Sauer: Sie ist das einzige Trainingstool, in dem wir fußballspezifische Fähigkeiten ausbilden können und deshalb eines der wichtigsten Instrumente der Individualisierung. Im Eingangsbereich unseres Campus haben wir Bilder und Zitate von ein paar unserer Absolventen angebracht, unter anderem von Philipp Lahm. Er hat einmal auf die Frage nach dem Geheimnis seines Erfolgs gesagt, dass er gewisse Abläufe so oft wiederholt hat, bis sie so perfekt waren, dass er unter Stress kein Problem mehr hatte, sie auf den Platz zu bringen. Genau darum geht es. In der skills.lab Arena kann ein Spieler in einer halben Stunde so intensiv mit dem Ball individuell trainieren, wie er es auf dem Trainingsplatz in drei oder vier Einheiten nicht schaffen wird. Die Bedeutung der Arena in der Entwicklung der fußballerischen Fähigkeiten ist als enorm. Ganz nebenbei macht das Training dort auch Spaß, was ja nicht bei jedem Individualtraining der Fall ist.

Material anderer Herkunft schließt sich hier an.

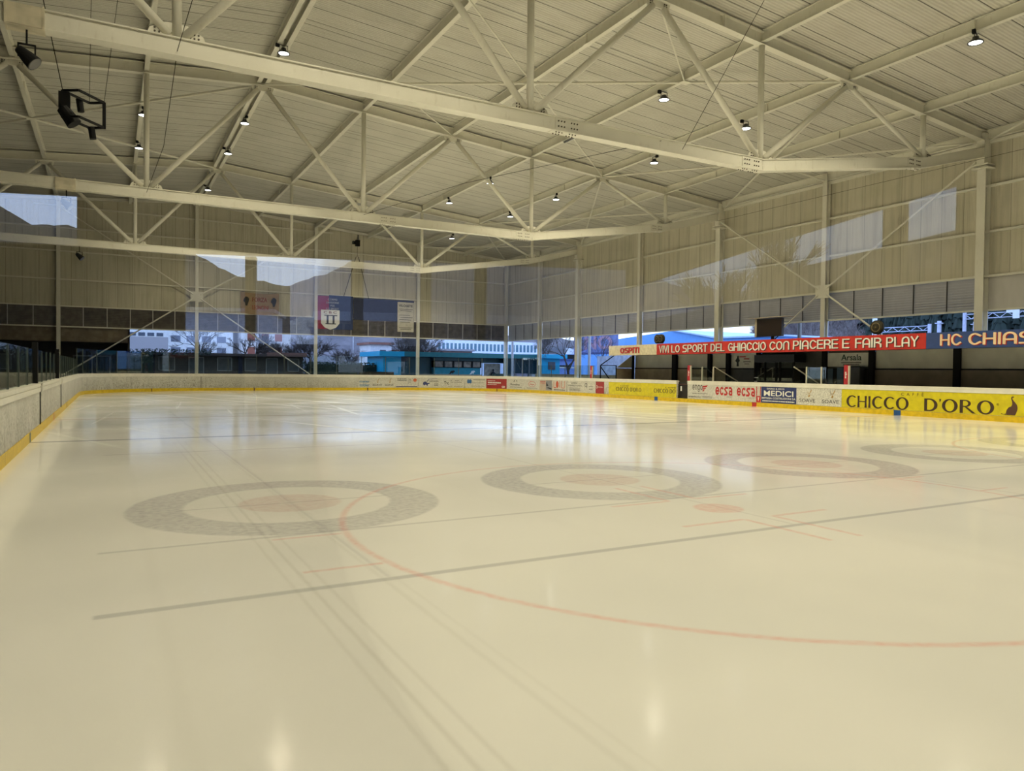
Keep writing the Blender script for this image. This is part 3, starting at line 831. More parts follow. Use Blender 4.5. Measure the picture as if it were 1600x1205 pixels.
# loudspeaker on the third beam near the middle lamp
# black stage lamps hanging under the bottom chords, by the left edge
def spot(x, y, z, s, lab):
    t = empty('stage_lamp', lab, 'spotlight', 'black stage lamps under the trusses')
    m = MB(); m.tube((x, y, z), (x, y, z - .35 * s), .02 * s, 8); m.add('hanger', BLACK, t)
    m = MB(); m.box((x - .17 * s, y - .02, z - .62 * s), (x - .14 * s, y + .02, z - .33 * s)); m.box((x + .14 * s, y - .02, z - .62 * s), (x + .17 * s, y + .02, z - .33 * s)); m.box((x - .17 * s, y - .02, z - .36 * s), (x + .17 * s, y + .02, z - .33 * s)); m.add('yoke', BLACK, t)
    c = Vector((x, y, z - .6 * s)); a = Vector((.62, -.2, -.62)).normalized()
    m = MB(); m.tube(c - a * .22 * s, c + a * .05 * s, .09 * s, 14, .15 * s); m.tube(c + a * .05 * s, c + a * .22 * s, .15 * s, 14, .17 * s); m.add('housing', BLACK, t)
    m = MB(); m.tube(c + a * .21 * s, c + a * .225 * s, .15 * s, 14); m.add('lens', plain('lamp_lens', (.10, .10, .10), .1), t)
spot(-1.5, T1, BOTZ - .2, .95, 'black stage lamp under the nearest truss at the left edge')
spot(-1.5, T2, BOTZ - .2, .95, 'black stage lamp under the middle truss')
spot(-1.55, T3, BOTZ - .2, .95, 'black stage lamp under the farthest truss')
for ty_, s_ in ((T1, 'nearest'), (T2, 'middle')):
    m = MB()
    for xx in (-1.85, -1.20): m.box((xx - .02, ty_ - .195, BOTZ - .235), (xx + .02, ty_ + .195, BOTZ + .235))
    m.box((-1.85, ty_ - .185, BOTZ - .21), (-1.2, ty_ - .175, BOTZ + .21)); m.box((-1.85, ty_ - .18, BOTZ - .23), (-1.2, ty_ + .18, BOTZ - .215))
    o = m.add('clamp_band', plain('rusty_clamp', (.66, .60, .45), .7, var=.2)); tag(o, 'tan clamp wrapped round the bottom chord of the %s truss' % s_, 'clamp', 'clamp bands')
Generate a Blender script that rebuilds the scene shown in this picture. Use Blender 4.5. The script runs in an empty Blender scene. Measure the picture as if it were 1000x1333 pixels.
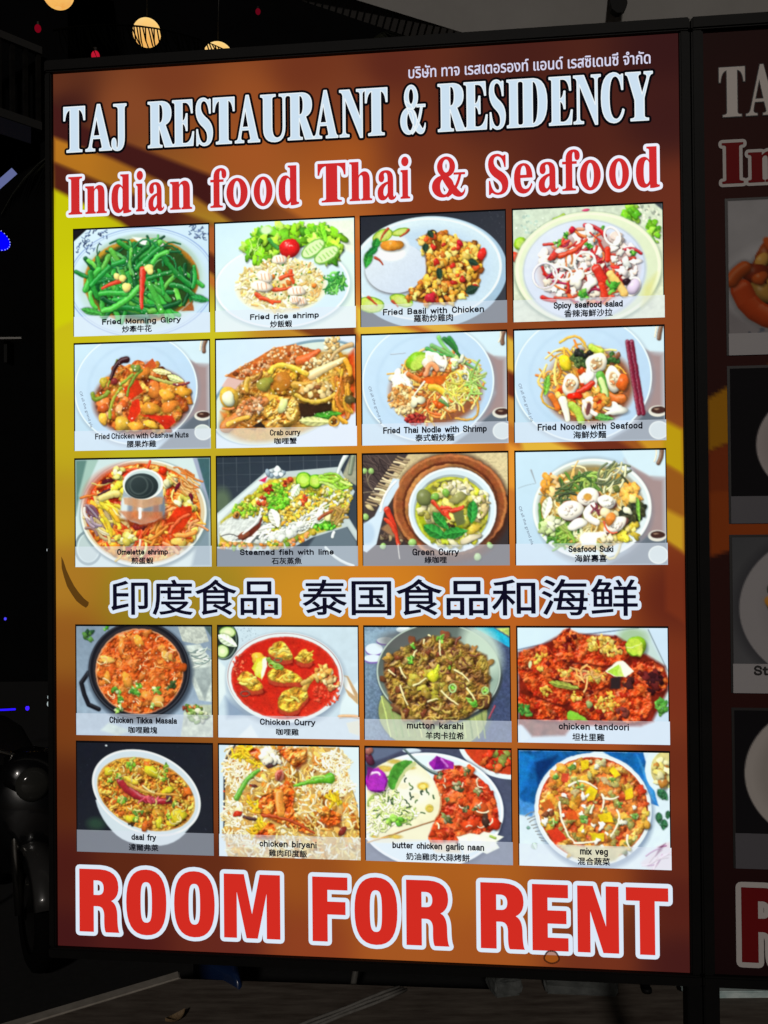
import bpy, bmesh, math, random
import numpy as np
from mathutils import Matrix, Vector

SC = bpy.context.scene
COL = SC.collection
R = math.radians

# ------------------------------------------------------------------ camera
F_PX = 1250.0                       # focal length in photo pixels (photo is 1333 tall)
CAM_Z = 1.40
cam = bpy.data.cameras.new('camera')
cam.sensor_fit = 'VERTICAL'
cam.sensor_height = 36.0
cam.sensor_width = 27.0
cam.lens = F_PX / 1333.0 * 36.0
cam.clip_start = 0.05
cam.clip_end = 500.0
camo = bpy.data.objects.new('camera', cam)
COL.objects.link(camo)
camo.matrix_world = (Matrix.Translation((0, 0, CAM_Z)) @ Matrix.Rotation(math.pi / 2 + 0.0108, 4, 'X')
                     @ Matrix.Rotation(-0.0092, 4, 'Z'))
SC.camera = camo

# ------------------------------------------------------------------ night sky and street light
SUN_EL, SUN_AZ = 24.0, 184.0        # azimuth of the light's origin, 180 = behind the camera
w = bpy.data.worlds.new('World')
SC.world = w
w.use_nodes = True
nt = w.node_tree
bg = nt.nodes['Background']
sky = nt.nodes.new('ShaderNodeTexSky')
sky.sky_type = 'NISHITA'
sky.sun_disc = False
sky.sun_elevation = R(-4.0)         # after nightfall
sky.sun_rotation = R(SUN_AZ)
nt.links.new(sky.outputs[0], bg.inputs[0])
bg.inputs[1].default_value = 0.05
sl = bpy.data.lights.new('street_light_glow', 'SUN')
sl.energy = 0.68
sl.angle = R(4.0)
sl.color = (1.0, 0.93, 0.86)
so = bpy.data.objects.new('street_light_glow', sl)
COL.objects.link(so)
_d = Vector((math.sin(R(SUN_AZ)) * math.cos(R(SUN_EL)), math.cos(R(SUN_AZ)) * math.cos(R(SUN_EL)), math.sin(R(SUN_EL))))
so.rotation_euler = _d.to_track_quat('Z', 'Y').to_euler()
SC.view_settings.view_transform = 'Standard'
SC.view_settings.look = 'None'
SC.view_settings.exposure = 0.0
SC.view_settings.gamma = 1.0
SC.view_settings.use_curve_mapping = False

# ------------------------------------------------------------------ materials
def lin(c):
    c = np.asarray(c, float) / 255.0
    return np.where(c <= 0.04045, c / 12.92, ((c + 0.055) / 1.055) ** 2.4)

def lin4(c):
    return (*[float(v) for v in lin(c)], 1.0)

MATS = {}
def mat_emit(name, rgb, strength=1.0):
    m = bpy.data.materials.new(name); m.use_nodes = True
    t = m.node_tree; t.nodes.clear()
    o = t.nodes.new('ShaderNodeOutputMaterial'); e = t.nodes.new('ShaderNodeEmission')
    e.inputs[0].default_value = lin4(rgb); e.inputs[1].default_value = strength
    t.links.new(e.outputs[0], o.inputs[0])
    return m

def mat_print_lit(name='backlit_print'):
    """backlit vinyl: the printed colour glows"""
    m = bpy.data.materials.new(name); m.use_nodes = True
    t = m.node_tree; t.nodes.clear()
    o = t.nodes.new('ShaderNodeOutputMaterial'); e = t.nodes.new('ShaderNodeEmission')
    a = t.nodes.new('ShaderNodeAttribute'); a.attribute_name = 'print'
    t.links.new(a.outputs['Color'], e.inputs[0]); t.links.new(e.outputs[0], o.inputs[0])
    return m

def mat_print_unlit(name='unlit_print'):
    m = bpy.data.materials.new(name); m.use_nodes = True
    t = m.node_tree; p = t.nodes['Principled BSDF']
    a = t.nodes.new('ShaderNodeAttribute'); a.attribute_name = 'print'
    t.links.new(a.outputs['Color'], p.inputs['Base Color'])
    p.inputs['Roughness'].default_value = 0.6
    p.inputs['Specular IOR Level'].default_value = 0.08
    return m

def mat_strip(name, rgb, fac):
    m = bpy.data.materials.new(name); m.use_nodes = True
    t = m.node_tree; t.nodes.clear()
    o = t.nodes.new('ShaderNodeOutputMaterial'); e = t.nodes.new('ShaderNodeEmission')
    tr = t.nodes.new('ShaderNodeBsdfTransparent'); mx = t.nodes.new('ShaderNodeMixShader')
    e.inputs[0].default_value = lin4(rgb); mx.inputs[0].default_value = fac
    t.links.new(tr.outputs[0], mx.inputs[1]); t.links.new(e.outputs[0], mx.inputs[2]); t.links.new(mx.outputs[0], o.inputs[0])
    return m

def mat_pbr(name, rgb, rough=0.6, metal=0.0, spec=0.5, noise=None, rgb2=None, bump=0.0, stretch=(1, 1, 1), coat=0.0):
    """rgb in linear albedo; optional two-tone object-space noise"""
    m = bpy.data.materials.new(name); m.use_nodes = True
    t = m.node_tree; p = t.nodes['Principled BSDF']
    p.inputs['Base Color'].default_value = (*rgb, 1)
    p.inputs['Roughness'].default_value = rough
    p.inputs['Metallic'].default_value = metal
    p.inputs['Specular IOR Level'].default_value = spec
    p.inputs['Coat Weight'].default_value = coat
    if noise:
        tc = t.nodes.new('ShaderNodeTexCoord'); mp = t.nodes.new('ShaderNodeMapping')
        mp.inputs['Scale'].default_value = stretch
        n = t.nodes.new('ShaderNodeTexNoise'); n.inputs['Scale'].default_value = noise
        n.inputs['Detail'].default_value = 8.0; n.inputs['Roughness'].default_value = 0.65
        t.links.new(tc.outputs['Object'], mp.inputs[0]); t.links.new(mp.outputs[0], n.inputs['Vector'])
        if rgb2:
            cr = t.nodes.new('ShaderNodeValToRGB')
            cr.color_ramp.elements[0].position = 0.35; cr.color_ramp.elements[0].color = (*rgb, 1)
            cr.color_ramp.elements[1].position = 0.68; cr.color_ramp.elements[1].color = (*rgb2, 1)
            t.links.new(n.outputs['Fac'], cr.inputs[0]); t.links.new(cr.outputs[0], p.inputs['Base Color'])
        if bump:
            b = t.nodes.new('ShaderNodeBump'); b.inputs['Strength'].default_value = bump
            t.links.new(n.outputs['Fac'], b.inputs['Height']); t.links.new(b.outputs[0], p.inputs['Normal'])
    return m

# ------------------------------------------------------------------ object helpers
def link(o, parent=None):
    COL.objects.link(o)
    if parent is not None:
        o.parent = parent
    return o

def tag(o, label=None, cat=None, group=None, kind=None):
    if label: o['label'] = label
    if cat: o['category'] = cat
    if group: o['group'] = group
    if kind: o['kind'] = kind
    return o

def empty(name, loc=(0, 0, 0), rz=0.0):
    o = bpy.data.objects.new(name, None)
    o.empty_display_size = 0.1
    o.location = loc; o.rotation_euler = (0, 0, rz)
    return link(o)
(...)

Deshalb gibt es auch so gut wie keine Minute, in der die Arena nicht von unseren Spielern genützt wird.
Durch die vielen Trainings und Assessments generiert die skills.lab Arena auch eine Menge an Daten von jeder Spielerin und jedem Spieler. Was macht der Verein damit?
Sauer: Zum einen helfen uns diese Daten in der Leistungskontrolle. Wir können sofort sehen, ob und wie sich Spieler in gewissen Bereichen verbessert haben und dahingehend das Training anpassen. Je mehr Daten wir von unseren Spielern sammeln, umso aussagekräftiger werden sie. Besonders interessant wird es dann, wenn wir die Daten aktueller Talente mit jenen von Spitzenspielern wie Jamal Musiala vergleichen können, der vor vier Jahren noch in der U17 gespielt hat. Anhand seiner Leistungen im skills.lab können wir beurteilen, wie weit ein derzeit 15- oder 16-Jähriger in gewissen Bereichen vom absoluten Toplevel entfernt ist. Dasselbe gilt bei Spielern, die wir zum Probetraining einladen.

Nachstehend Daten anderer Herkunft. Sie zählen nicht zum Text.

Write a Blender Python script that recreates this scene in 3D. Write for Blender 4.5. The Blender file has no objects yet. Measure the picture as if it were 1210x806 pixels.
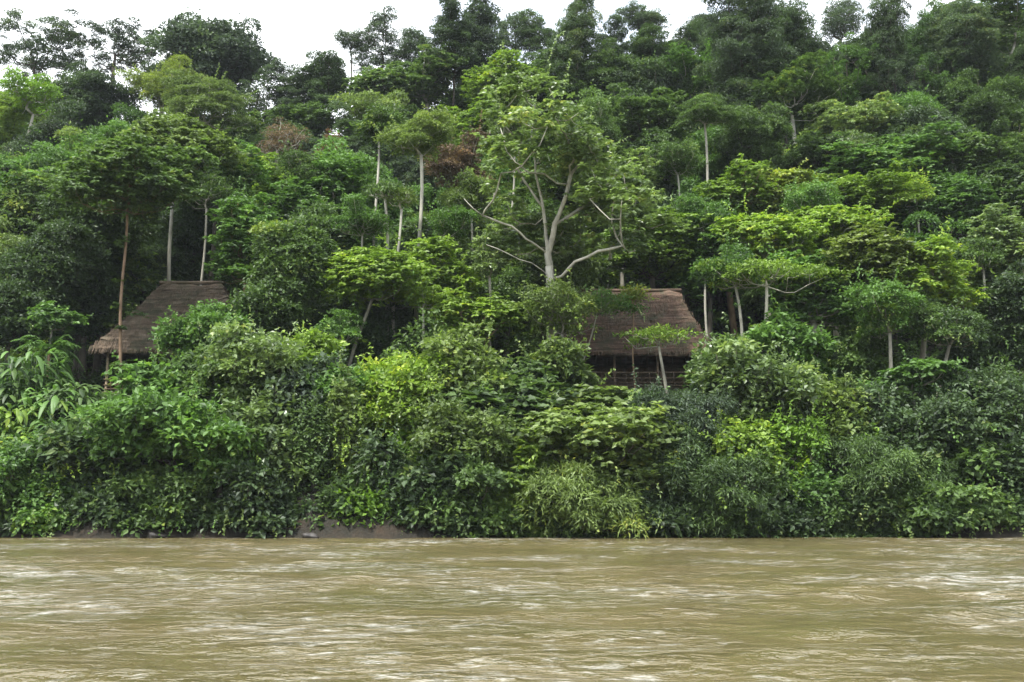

Das heißt, die skills.lab Arena spielt auch beim Scouten von Spielern eine Rolle?
Sauer: Bei vielen Spielern, die bei uns auf Probe trainieren, versuchen wir über ein Screening in der skills.lab Arena einen noch besseren Eindruck von seinen technischen und kognitiven Fähigkeiten zu bekommen. Man kann dort in so kurzer Zeit Dinge abprüfen, die man nie sehen würde, wenn man einen Spieler 90 Minuten in einem Spiel beobachtet.
Wie schafft man es, das System an aktuelle Entwicklungen im Fußball anzupassen?

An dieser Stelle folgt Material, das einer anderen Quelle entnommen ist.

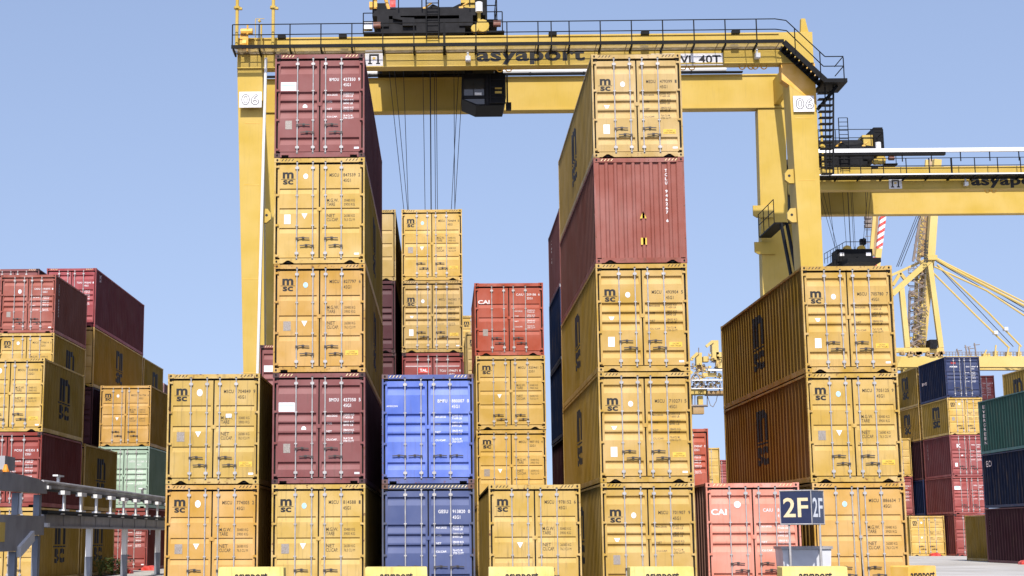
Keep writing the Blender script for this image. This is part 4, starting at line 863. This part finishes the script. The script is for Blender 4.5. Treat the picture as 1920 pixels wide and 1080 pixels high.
# ================================================================ power rail on the left
RX = -12.0
def rail():
    R_ = empty('busbar_rail', (RX, 58, 0), 'grey steel power rail on posts with white insulators, left of the stacks', 'power rail')
    def B(b, n, m_, par=R_):
        b.v = [(x - RX, y - 58, z) for x, y, z in b.v]; return b.build(n, m_, par)
    lw = B(MB().box(RX - .04, RX + .04, 46.1, 76, 1.90, 2.24).box(RX - .12, RX + .12, 46.0, 76, 1.84, 1.90), 'lower_beam', M['grey'])
    b = MB()
    for i in range(13): b.box(RX + .041, RX + .06, 46.3 + 2.25 * i, 46.34 + 2.25 * i, 1.9, 2.24)
    B(b, 'beam_rib', M['grey'], lw)
    B(MB().box(RX - .16, RX + .16, 46.1, 76, 2.27, 2.36).box(RX - .02, RX + .14, 46.1, 76, 2.243, 2.268), 'lower_conductor', M['cblk'])
    B(MB().box(RX - .10, RX + .10, 46.1, 76, 3.03, 3.13).tube((RX + .1, 45.6, 3.19), (RX + .1, 76, 3.19), .055, 8), 'upper_conductor', M['grey'])
    B(MB().box(RX + .0, RX + .14, 46.1, 76, 2.93, 3.0), 'conductor_bar', M['cblk'])
    k = 0
    y = 47.9
    while y < 75:
        q = MB().box(RX + .17, RX + .23, y - .1, y + .1, 2.40, 2.86).box(RX + .10, RX + .30, y - .36, y + .36, 2.86, 2.98).box(RX + .12, RX + .30, y - .3, y + .3, 2.36, 2.41).box(RX + .13, RX + .2, y - .17, y + .17, 2.25, 2.29)
        B(q, 'insulator_bracket', M['pipe'])
        if k in (0, 6): B(MB().box(RX - .04, RX + .04, y - .06, y + .06, 3.2, 3.42).box(RX - .08, RX + .08, y - .4, y + .4, 3.42, 3.47), 'tee_support', M['pipe'])
        y += 2.25; k += 1
    for y in (52.35, 58.2, 65.0, 72):
        b = MB(); b.box(RX - .09, RX + .09, y - .13, y + .13, .9, 1.84); B(b, 'post', M['pipe'])
        b = MB(); b.box(RX - .10, RX + .10, y - .14, y + .14, .03, .9); b.box(RX - .2, RX + .2, y - .3, y + .3, 0, .03); B(b, 'post_foot', M['bluegrey'])
    # end frame nearer the camera
    E_ = empty('rail_end_frame', (RX, 43.6, 0), 'grey steel frame carrying the end of the power rail at the left edge', 'steel frame')
    def E(b, n, m_, par=E_):
        b.v = [(x - RX, y - 43.6, z) for x, y, z in b.v]; return b.build(n, m_, par)
    E(MB().prism([(38.0, 2.95), (38.0, 3.42), (45.0, 3.25), (46.0, 3.12), (46.0, 2.84), (38.0, 2.80)], RX - .15, RX + .15, 'x'), 'upper_beam', M['grey'])
    E(MB().prism([(38.0, 2.16), (45.9, 2.18), (45.9, 1.62), (44.4, 1.62), (43.0, 1.18), (38.0, 1.18)], RX - .12, RX + .12, 'x'), 'gusset_plate', M['grey'])
    E(MB().beam((RX + .15, 44.5, 1.60), (RX + .15, 43.1, 1.16), .14, .30), 'diagonal_brace', M['pipe'])
    for y, z0, z1 in ((43.1, 0, 1.17), (45.5, 0, 1.61), (43.2, 2.18, 2.79), (45.5, 2.18, 2.80)):
        E(MB().box(RX - .09, RX + .09, y - .13, y + .13, z0, z1), 'post', M['bluegrey'])
    E(MB().tube((RX + .12, 43.2, 2.2), (RX + .12, 43.2, 2.78), .05, 8), 'cable_pipe', M['pipe'])
    E(MB().box(RX - .1, RX + .1, 41.6, 42.6, 3.38, 3.75), 'control_box', M['grey'])
    E(MB().box(RX - .02, RX + .22, 45.9, 46.2, 1.86, 1.98).box(RX - .02, RX + .22, 45.9, 46.2, 2.98, 3.08), 'end_cap', M['pipe'])
    E(MB().tube((RX + .2, 41.35, 3.3), (RX + .2, 41.35, 3.36), .1, 10).tube((RX + .2, 41.35, 3.36), (RX + .2, 41.35, 3.5), .08, 10, .04), 'beacon', M['amber'])
    E(MB().box(RX + .125, RX + .135, 41.0, 41.75, 1.44, 1.96), 'warning_plate', M['caution'])
rail()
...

Sauer: Die skills.lab Arena ist ein technisches Trainingsinstrument. Deshalb ist es für uns wichtig, mit unserem Innovationszentrum eine eigene Abteilung zu haben, die sich gemeinsam mit der Anton Paar SportsTec als Partner darum kümmert, dieses Instrument stets weiterzuentwickeln. Da geht es auch darum zu überprüfen, mit welchen Daten andere Vereine arbeiten und welche Themen im Fußball gerade wichtig sind. Es wird also laufend kontrolliert, ob unser Weg der richtige ist. Wir stehen im Wettbewerb mit europäischen Topklubs, die uns teilweise auch wirtschaftlich überlegen sind. Deshalb dürfen wir bei der Auswahl und der Entwicklung unserer Spieler keine Fehler machen. Wenn wir mit den richtigen Daten arbeiten, ist es einfacher, die Entwicklung von Spielern zu prognostizieren und zu begleiten. Gerade bei der Auswahl und der nachweisbaren Weiterentwicklung liegt also der Mehrwert dieser Technologie.
Mit der man sich am Ende also auch einen wirtschaftlichen Nutzen verspricht.
Sauer: Das hat auch Uli Hoeneß bei der Eröffnung des Campus betont. Er hat gesagt, dass wir damit versuchen wollen, dem Transferwahnsinn ein Stück weit aus dem Weg zu gehen. Genau das ist unser Ziel. Jeder Euro, den wir in den Campus und in Talente investieren, soll am Ende dazu führen, dass die Profiabteilung sehr gut ausgebildete Spieler zur Verfügung gestellt bekommt. Dadurch kann man sich zukünftig hoffentlich den einen oder anderen Transfer ersparen.